Choosing a building, district, or floor was nearly impossible. When an ordinary family with multiple children wanted to move into a larger apartment, it had to use personal connections, pester, and grease palms. 

The bribe in these cases usually consisted of good quality imported cognac and candy since, due to scarcity, such common goods were a luxury much more valuable than money.

Not everyone had access to such ways of obtaining an apartment. Most citizens had to make do with what they got.

Once a person eventually managed to obtain a “free” apartment, they did not become its full owner since the apartment belonged to the company that provided it.

After all, the apartments were only given to citizens who tirelessly worked for the state’s sake. People could not do as they pleased with their housing, e.g., sell it.

People could not become full-fledged owners of their apartments until after the collapse of the USSR.

“Stalinka” was the most elite building type in which one could get an apartment. Only citizens “close” to the government – military officers, ruling elites, and other state officials – could get a separate apartment inside a “stalinka”.

An ordinary worker could only receive a separate apartment if he had “served” the country particularly well.

Otherwise, single rooms were ordinarily given to entire families. That is how the so-called “communal apartments” appeared. Hence, a family of four could only receive one room from the state. The restroom, corridor, and kitchen would then have to be shared with the neighbors.

After World War II, construction of “krushchevka” buildings began, which allowed to move families from communal apartments to five-story buildings, with each family having their own apartment, kitchen, and bathroom. The motto of the change was “An apartment for each family; a small one, but their own”.

The houses were built with cheap materials, repetitive layouts and no elevator.

Regardless, large families with children and elders were still housed in tiny apartments.

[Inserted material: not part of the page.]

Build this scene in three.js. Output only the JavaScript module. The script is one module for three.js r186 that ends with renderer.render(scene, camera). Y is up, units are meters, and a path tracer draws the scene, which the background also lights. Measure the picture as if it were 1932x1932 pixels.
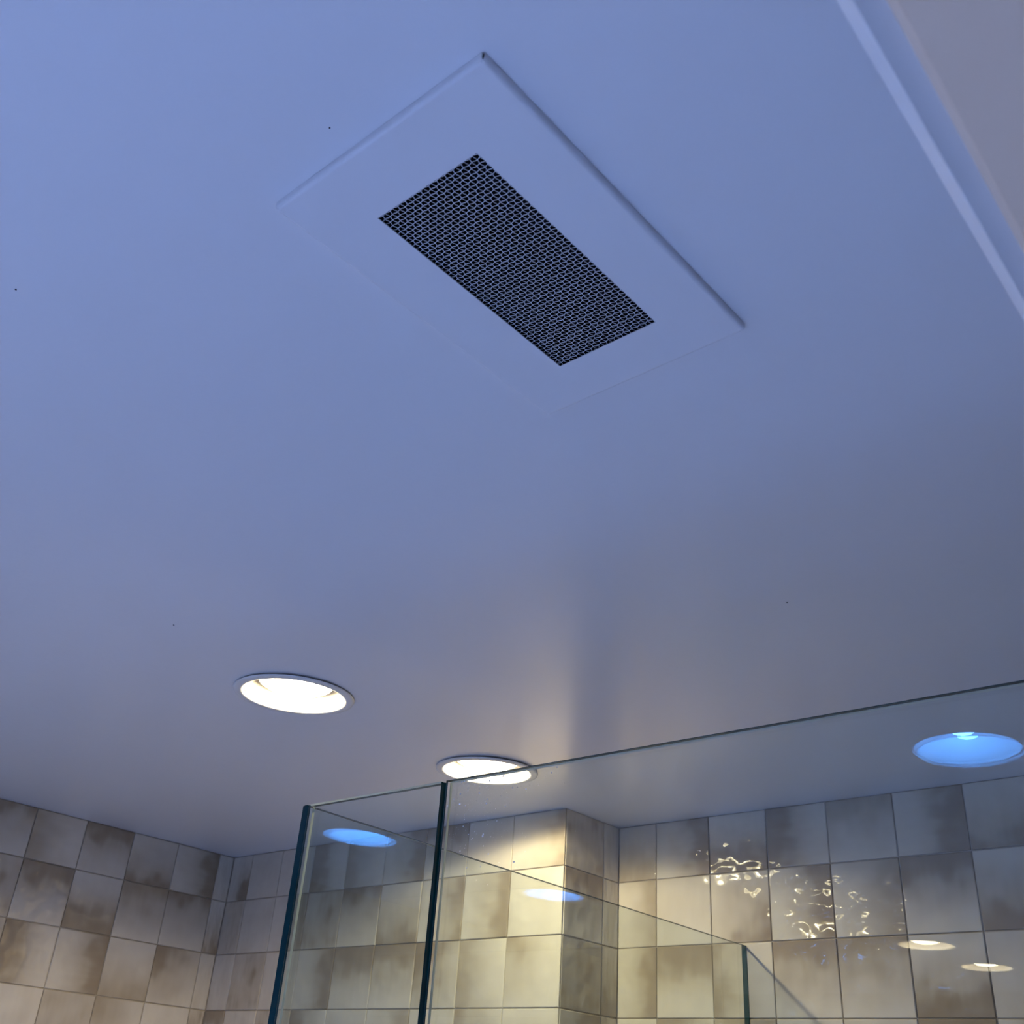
import * as THREE from 'three';
import { mergeGeometries } from 'three/addons/utils/BufferGeometryUtils.js';

// ---------------------------------------------------------------- camera, sky, exposure
const scene = new THREE.Scene();
scene.background = new THREE.Color(0x000000);               // a closed room at night: nothing shines in
const EYE = 1.84, H = 0.56, CEIL = EYE + H;                 // eye height, ceiling above the eye
const camera = new THREE.PerspectiveCamera(52.061, 1, 0.02, 40);
camera.position.set(0, EYE, 0);
camera.quaternion.setFromRotationMatrix(new THREE.Matrix4().makeBasis(
  new THREE.Vector3(0.7571, 0.0647, -0.6500), new THREE.Vector3(0.2843, 0.8633, 0.4171), new THREE.Vector3(0.5881, -0.5006, 0.6352)));
camera.focus = 1.2; camera.userData.fStop = 18;
scene.add(camera);
const renderer = new THREE.WebGLRenderer({ antialias: true });
renderer.toneMapping = THREE.LinearToneMapping;
renderer.toneMappingExposure = 1.0;
renderer.shadowMap.enabled = true;
const WARM = { color: new THREE.Color().setRGB(1, 0.84, 0.55), intensity: 0.68, glow: 36 };
const BLUE = { color: new THREE.Color().setRGB(0.25, 0.41, 1), intensity: 27, glow: 150 };

// ---------------------------------------------------------------- helpers
const counts = {};
const numbered = (n) => { const k = counts[n] = (counts[n] ?? -1) + 1; return k ? `${n}_${String(k).padStart(3, '0')}` : n; };
function rnd(seed) { let s = seed >>> 0; return () => { s = (s + 0x6D2B79F5) | 0; let t = Math.imul(s ^ (s >>> 15), 1 | s); t = (t + Math.imul(t ^ (t >>> 7), 61 | t)) ^ t; return ((t ^ (t >>> 14)) >>> 0) / 4294967296; }; }
const hash = (x, y, s) => { let h = Math.imul(x, 374761393) + Math.imul(y, 668265263) + Math.imul(s, 2147483647 ^ 0x5bd1e995); h = Math.imul(h ^ (h >>> 13), 1274126177); return ((h ^ (h >>> 16)) >>> 0) / 4294967296; };
function noise(x, y, s) {
  const xi = Math.floor(x), yi = Math.floor(y), fx = x - xi, fy = y - yi;
  const u = fx * fx * fx * (fx * (fx * 6 - 15) + 10), v = fy * fy * fy * (fy * (fy * 6 - 15) + 10);
  const g = (i, j, dx, dy) => { const a = hash(i, j, s) * Math.PI * 2; return Math.cos(a) * dx + Math.sin(a) * dy; };
  const a = g(xi, yi, fx, fy), b = g(xi + 1, yi, fx - 1, fy), c = g(xi, yi + 1, fx, fy - 1), d = g(xi + 1, yi + 1, fx - 1, fy - 1);
  return (a + (b - a) * u) * (1 - v) + (c + (d - c) * u) * v;      // about -0.7 .. 0.7
}
const sstep = (a, b, x) => { const t = Math.min(1, Math.max(0, (x - a) / (b - a))); return t * t * (3 - 2 * t); };
const lin = (hex) => { const c = new THREE.Color(hex); return [c.r, c.g, c.b]; };
function mesh(name, geo, mat, parent = scene) {
  const m = new THREE.Mesh(geo, mat);
  m.name = parent === scene ? numbered(name) : name;
  m.castShadow = m.receiveShadow = true;
  parent.add(m);
  return m;
}
function struct(name, geo, mat) { const m = mesh(name, geo, mat); m.userData.kind = 'structure'; return m; }
function thing(name, label, category, pos = [0, 0, 0], group) {
  const g = new THREE.Group(); g.name = numbered(name); g.position.set(...pos); scene.add(g);
  g.userData = { label, category }; if (group) g.userData.group = group;
  return g;
}
function box(x0, x1, y0, y1, z0, z1) { const g = new THREE.BoxGeometry(x1 - x0, y1 - y0, z1 - z0); g.translate((x0 + x1) / 2, (y0 + y1) / 2, (z0 + z1) / 2); return g; }
const std = (o) => new THREE.MeshStandardMaterial(o);

// ---------------------------------------------------------------- room measures (metres)
const XL = -4.44 * H, ZB = -3.025 * H, XC = -2.42 * H, ZS = -3.357 * H;       // left wall, back wall, outer corner, shower wall
const XR = -0.045, ZF = 3.1;                                                   // wall with the doorway, wall behind
const FAN = { x0: -0.911 * H, x1: -0.550 * H, z0: -1.052 * H, z1: -0.494 * H, drop: 0.0072 };
const GR = { x0: -0.814 * H, x1: -0.6415 * H, z0: -0.962 * H, z1: -0.585 * H };
const R_OPEN = 0.0805, R_TRIM = 0.0955;
// the front glass: from the corner post to the right, turned a little
const G0 = new THREE.Vector2(-1.8323 * H, -1.4084 * H), GS = -0.0209, GTOP = EYE + 0.5563 * H;
const gz = (x) => G0.y + GS * (x - G0.x);
function mirrored(x, z) {                                                     // behind the front glass -> before it
  const n = new THREE.Vector2(-GS, 1).normalize(), d = (x - G0.x) * n.x + (z - G0.y) * n.y;
  return [x - 2 * d * n.x, z - 2 * d * n.y];
}
const WARM_AT = [[-2.3592 * H, -1.700 * H], [-2.3640 * H, -2.525 * H], mirrored(-2.3894 * H, -6.2397 * H), mirrored(-2.3691 * H, -7.1227 * H)];
const BLUE_AT = [mirrored(-0.9677 * H, -3.016 * H), mirrored(-3.5107 * H, -2.977 * H), mirrored(-3.5136 * H, -4.298 * H)];

// ---------------------------------------------------------------- textures
function floatTex(w, h, f) {
  const d = new Float32Array(w * h * 4);
  for (let y = 0; y < h; y++) for (let x = 0; x < w; x++) { const v = f(x, y), i = (y * w + x) * 4; d[i] = d[i + 1] = d[i + 2] = v; d[i + 3] = 1; }
  const t = new THREE.DataTexture(d, w, h, THREE.RGBAFormat, THREE.FloatType);
  t.magFilter = t.minFilter = THREE.LinearFilter; t.wrapS = t.wrapT = THREE.RepeatWrapping; t.needsUpdate = true;
  return t;
}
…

Throughout the 70s and the 80s, low-quality panel buildings replaced the “khrushchevkas” in the USSR. With high population density came the need to build higher houses, normally nine-story blocs. Construction workers poured concrete over large swathes of land and quickly erected entire monotonous neighborhoods. That is why, to this day, we have the same-looking drab neighborhoods with identical courtyards and blocks across different countries and cities.

With these buildings, families that had children of different sexes could receive separate rooms per child. Such housing was much more spacious and comfortable.

Still, moving into such an apartment was an arduous process involving, once again, never-ending waiting lists, pestering, and palm greasing. 

The Soviet communist machine sought to create an illusion of equality and care for its citizens. In reality, however, the people lived with pervasive scarcity, unable to buy a pack of butter in the evening. No one stood out; everyone was in similarly poor living conditions and saw no alternatives nor any ways out.

Receiving “free” housing gave people the false sense of being taken care of by their country. The citizens of the USSR had no idea how people lived in the developed countries. That is how the regime controlled the people. It led people to believe they were nothing without the state.